Translucent was building intercompany accounting software — a category with no established UX playbook. Finance teams were managing complex multi-entity, multi-currency transactions across disparate systems, reconciling them by hand in spreadsheets. I joined as founding designer and over 15 months built the brand, the product, and the design system that underpinned it all. The scope was total.
Since there were no reference products I went straight to the source: running 1:1 sessions directly with the finance professionals who would use the product — accountants who understood the complexities of multi-entity accounting in a way that I didn't. What did their actual workflow look like, where were the failure points?
What emerged was a clear pattern: existing tools imposed a structure that didn't fit how multi-entity accounting actually worked. Users had adapted around them, building fragile workarounds to compensate. The design challenge wasn't to improve those workflows — it was to start from scratch and design around them.
With a tight delivery schedule and an engineering team ready to build, brand and product work ran simultaneously. The brand had to feel credible to finance professionals — structured, considered, not flashy — while signalling that this was a new kind of tool in a category that had historically been grim to use.
The product itself required designing for high-density structured data — entities, accounts, currencies, exchange rates, debit/credit columns — without losing legibility.
Speed was non-negotiable.
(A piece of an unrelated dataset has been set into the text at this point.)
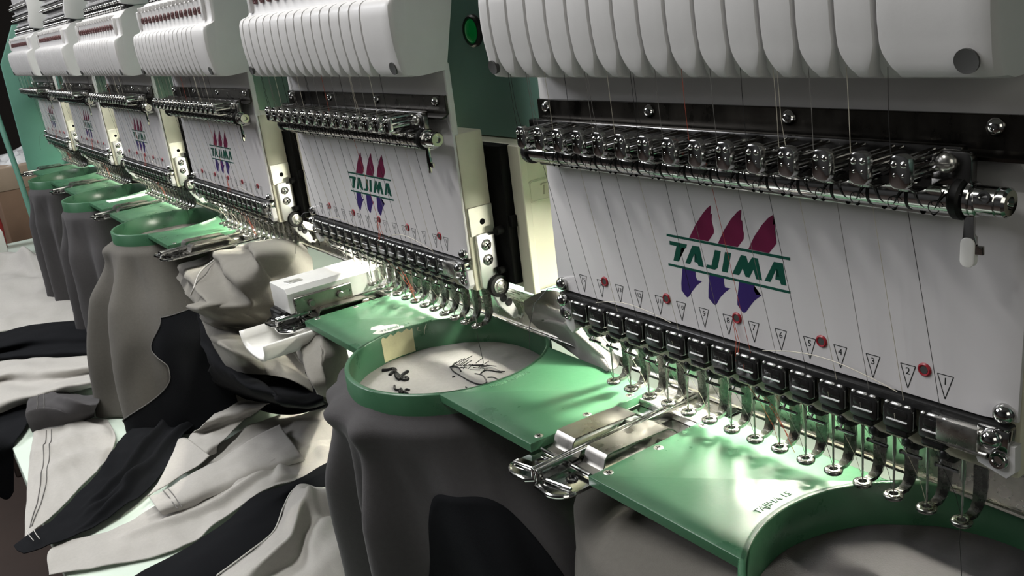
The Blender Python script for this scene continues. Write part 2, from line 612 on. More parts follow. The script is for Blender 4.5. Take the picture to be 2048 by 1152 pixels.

I was a strong advocate for tokens and worked closely with the engineering team to establish a tokenised design system — colour, spacing, typography, and component states defined once and referenced everywhere. This way, the system could adapt and extend as the product grew and branding evolved rather than needing to be defined at the outset.
The data grid was one component that evolved significantly as the product grew, and as more use cases arose. Keeping the design and code aligned, via close collaboration with the engineering team, was key to shipping fast and avoiding design debt building.
Fifteen months. Brand, research, product, and system — built from nothing, shipped and in use. The work was demanding and novel: no tech, no product, no design templates to follow, no incumbents to learn from. Just a domain crying out for better user experience.